* [Task prompt] Reproduce only the lines of the material below that start at the line containing "Build this scene in Blender. Output only the Python script. The" and stop at the line containing "bg = w.node_tree.nodes['Background'];". Keep both end lines.

==================================================

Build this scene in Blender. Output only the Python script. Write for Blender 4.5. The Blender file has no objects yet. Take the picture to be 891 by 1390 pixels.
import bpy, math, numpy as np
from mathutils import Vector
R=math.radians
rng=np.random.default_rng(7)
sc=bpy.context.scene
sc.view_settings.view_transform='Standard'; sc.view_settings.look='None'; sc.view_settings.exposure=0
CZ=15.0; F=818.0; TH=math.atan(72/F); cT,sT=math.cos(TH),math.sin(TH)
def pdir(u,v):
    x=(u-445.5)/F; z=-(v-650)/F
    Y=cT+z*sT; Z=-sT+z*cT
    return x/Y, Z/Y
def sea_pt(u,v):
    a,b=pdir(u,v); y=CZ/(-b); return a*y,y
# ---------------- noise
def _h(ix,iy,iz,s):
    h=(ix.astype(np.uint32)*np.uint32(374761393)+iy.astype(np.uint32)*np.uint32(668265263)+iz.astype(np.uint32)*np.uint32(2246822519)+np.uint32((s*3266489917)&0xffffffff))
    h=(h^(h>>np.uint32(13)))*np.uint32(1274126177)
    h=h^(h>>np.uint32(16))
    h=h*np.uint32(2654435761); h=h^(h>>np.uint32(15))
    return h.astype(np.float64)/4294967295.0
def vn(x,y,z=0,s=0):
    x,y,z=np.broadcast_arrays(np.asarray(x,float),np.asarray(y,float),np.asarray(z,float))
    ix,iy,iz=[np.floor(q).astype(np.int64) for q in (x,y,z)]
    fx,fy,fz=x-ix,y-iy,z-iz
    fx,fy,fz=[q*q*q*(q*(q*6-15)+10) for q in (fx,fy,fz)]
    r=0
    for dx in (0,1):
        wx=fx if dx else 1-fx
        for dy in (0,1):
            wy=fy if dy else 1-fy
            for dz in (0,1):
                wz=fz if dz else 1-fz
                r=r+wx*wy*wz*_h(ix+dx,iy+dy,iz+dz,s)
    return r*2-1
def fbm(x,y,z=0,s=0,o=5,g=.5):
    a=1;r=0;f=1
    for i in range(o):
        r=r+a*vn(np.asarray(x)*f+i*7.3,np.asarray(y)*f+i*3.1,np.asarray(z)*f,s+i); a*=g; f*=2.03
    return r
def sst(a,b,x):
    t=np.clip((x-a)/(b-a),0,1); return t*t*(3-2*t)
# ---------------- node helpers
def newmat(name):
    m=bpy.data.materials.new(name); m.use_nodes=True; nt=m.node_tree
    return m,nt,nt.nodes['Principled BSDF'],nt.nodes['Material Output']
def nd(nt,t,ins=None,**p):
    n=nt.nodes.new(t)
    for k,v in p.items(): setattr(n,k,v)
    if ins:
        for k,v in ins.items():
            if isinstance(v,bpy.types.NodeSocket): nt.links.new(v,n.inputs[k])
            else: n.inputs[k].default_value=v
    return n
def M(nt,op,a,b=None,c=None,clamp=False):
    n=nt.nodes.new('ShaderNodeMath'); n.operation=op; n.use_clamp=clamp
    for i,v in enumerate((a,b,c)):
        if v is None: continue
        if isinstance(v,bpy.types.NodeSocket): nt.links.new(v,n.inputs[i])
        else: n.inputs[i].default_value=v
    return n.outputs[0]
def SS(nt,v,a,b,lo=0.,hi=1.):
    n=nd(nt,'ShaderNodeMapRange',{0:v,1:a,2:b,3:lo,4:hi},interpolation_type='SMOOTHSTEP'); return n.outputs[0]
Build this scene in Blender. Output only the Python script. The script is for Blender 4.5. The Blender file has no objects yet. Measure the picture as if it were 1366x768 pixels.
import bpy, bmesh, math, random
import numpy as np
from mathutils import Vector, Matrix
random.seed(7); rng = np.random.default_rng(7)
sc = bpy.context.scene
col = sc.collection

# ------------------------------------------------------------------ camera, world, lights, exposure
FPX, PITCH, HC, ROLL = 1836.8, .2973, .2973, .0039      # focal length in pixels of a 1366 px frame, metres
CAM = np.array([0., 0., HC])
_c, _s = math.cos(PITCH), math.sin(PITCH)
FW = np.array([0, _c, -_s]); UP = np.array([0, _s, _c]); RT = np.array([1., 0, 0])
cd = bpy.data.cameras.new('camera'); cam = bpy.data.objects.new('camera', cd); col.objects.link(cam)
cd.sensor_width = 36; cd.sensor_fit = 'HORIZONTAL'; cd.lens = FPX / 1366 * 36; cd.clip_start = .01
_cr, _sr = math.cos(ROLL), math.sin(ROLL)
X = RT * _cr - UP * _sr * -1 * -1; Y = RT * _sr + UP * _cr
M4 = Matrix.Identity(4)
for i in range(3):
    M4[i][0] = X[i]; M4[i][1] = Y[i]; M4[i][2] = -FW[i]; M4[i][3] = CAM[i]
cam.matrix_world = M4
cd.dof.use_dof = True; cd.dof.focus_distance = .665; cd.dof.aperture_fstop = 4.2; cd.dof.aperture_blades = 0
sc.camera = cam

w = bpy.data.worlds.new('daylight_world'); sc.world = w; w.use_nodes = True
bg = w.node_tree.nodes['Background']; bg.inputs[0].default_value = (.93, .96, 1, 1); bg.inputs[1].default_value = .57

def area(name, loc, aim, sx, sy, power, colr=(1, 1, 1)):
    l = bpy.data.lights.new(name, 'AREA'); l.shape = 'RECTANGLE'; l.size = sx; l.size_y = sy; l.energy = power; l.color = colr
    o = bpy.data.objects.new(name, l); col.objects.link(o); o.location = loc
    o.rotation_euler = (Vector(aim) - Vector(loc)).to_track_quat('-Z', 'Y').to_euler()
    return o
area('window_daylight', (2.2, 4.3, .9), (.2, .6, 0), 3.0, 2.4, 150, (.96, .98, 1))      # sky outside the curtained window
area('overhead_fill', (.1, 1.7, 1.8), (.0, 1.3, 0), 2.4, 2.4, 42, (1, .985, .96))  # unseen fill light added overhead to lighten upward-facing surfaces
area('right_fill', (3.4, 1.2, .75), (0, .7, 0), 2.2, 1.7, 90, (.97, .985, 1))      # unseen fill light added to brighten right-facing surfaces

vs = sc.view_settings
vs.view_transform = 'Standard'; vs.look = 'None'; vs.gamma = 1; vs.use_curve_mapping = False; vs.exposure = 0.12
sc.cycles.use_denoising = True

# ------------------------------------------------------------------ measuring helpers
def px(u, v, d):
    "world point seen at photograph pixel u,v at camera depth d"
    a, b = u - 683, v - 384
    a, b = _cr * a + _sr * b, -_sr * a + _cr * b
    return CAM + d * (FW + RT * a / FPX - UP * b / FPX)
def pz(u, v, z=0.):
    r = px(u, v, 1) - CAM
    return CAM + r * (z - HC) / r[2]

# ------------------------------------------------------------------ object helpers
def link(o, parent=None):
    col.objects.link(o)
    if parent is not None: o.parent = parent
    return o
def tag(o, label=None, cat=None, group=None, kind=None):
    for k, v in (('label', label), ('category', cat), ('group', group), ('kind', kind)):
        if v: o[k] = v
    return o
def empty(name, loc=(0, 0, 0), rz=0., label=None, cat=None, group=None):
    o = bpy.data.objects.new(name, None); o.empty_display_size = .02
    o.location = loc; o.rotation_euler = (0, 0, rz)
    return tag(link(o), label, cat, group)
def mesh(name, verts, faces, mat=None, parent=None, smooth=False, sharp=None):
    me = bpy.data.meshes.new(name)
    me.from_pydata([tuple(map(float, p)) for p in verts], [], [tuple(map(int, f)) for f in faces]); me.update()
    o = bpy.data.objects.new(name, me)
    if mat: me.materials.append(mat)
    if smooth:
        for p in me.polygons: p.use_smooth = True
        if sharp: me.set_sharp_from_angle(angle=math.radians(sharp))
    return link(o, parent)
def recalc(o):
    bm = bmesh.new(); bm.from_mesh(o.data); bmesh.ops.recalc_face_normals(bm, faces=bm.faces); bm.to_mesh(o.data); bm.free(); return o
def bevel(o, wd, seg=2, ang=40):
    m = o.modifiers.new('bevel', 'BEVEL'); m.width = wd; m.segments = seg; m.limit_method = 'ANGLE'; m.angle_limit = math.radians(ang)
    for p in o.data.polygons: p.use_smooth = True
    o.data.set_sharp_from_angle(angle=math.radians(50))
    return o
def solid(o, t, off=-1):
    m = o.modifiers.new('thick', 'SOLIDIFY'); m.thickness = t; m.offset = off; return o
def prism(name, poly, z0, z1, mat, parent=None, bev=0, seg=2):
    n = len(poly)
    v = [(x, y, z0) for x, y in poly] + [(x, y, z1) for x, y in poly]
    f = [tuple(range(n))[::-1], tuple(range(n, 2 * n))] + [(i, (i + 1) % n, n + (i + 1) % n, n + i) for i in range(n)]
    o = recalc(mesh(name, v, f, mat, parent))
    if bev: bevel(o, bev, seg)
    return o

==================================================

* [The response]
Build this scene in Blender. Output only the Python script. The script is for Blender 4.5. The Blender file has no objects yet. Measure the picture as if it were 1366x768 pixels.
import bpy, bmesh, math, random
import numpy as np
from mathutils import Vector, Matrix
random.seed(7); rng = np.random.default_rng(7)
sc = bpy.context.scene
col = sc.collection

# ------------------------------------------------------------------ camera, world, lights, exposure
FPX, PITCH, HC, ROLL = 1836.8, .2973, .2973, .0039      # focal length in pixels of a 1366 px frame, metres
CAM = np.array([0., 0., HC])
_c, _s = math.cos(PITCH), math.sin(PITCH)
FW = np.array([0, _c, -_s]); UP = np.array([0, _s, _c]); RT = np.array([1., 0, 0])
cd = bpy.data.cameras.new('camera'); cam = bpy.data.objects.new('camera', cd); col.objects.link(cam)
cd.sensor_width = 36; cd.sensor_fit = 'HORIZONTAL'; cd.lens = FPX / 1366 * 36; cd.clip_start = .01
_cr, _sr = math.cos(ROLL), math.sin(ROLL)
X = RT * _cr - UP * _sr * -1 * -1; Y = RT * _sr + UP * _cr
M4 = Matrix.Identity(4)
for i in range(3):
    M4[i][0] = X[i]; M4[i][1] = Y[i]; M4[i][2] = -FW[i]; M4[i][3] = CAM[i]
cam.matrix_world = M4
cd.dof.use_dof = True; cd.dof.focus_distance = .665; cd.dof.aperture_fstop = 4.2; cd.dof.aperture_blades = 0
sc.camera = cam

w = bpy.data.worlds.new('daylight_world'); sc.world = w; w.use_nodes = True
bg = w.node_tree.nodes['Background']; bg.inputs[0].default_value = (.93, .96, 1, 1); bg.inputs[1].default_value = .57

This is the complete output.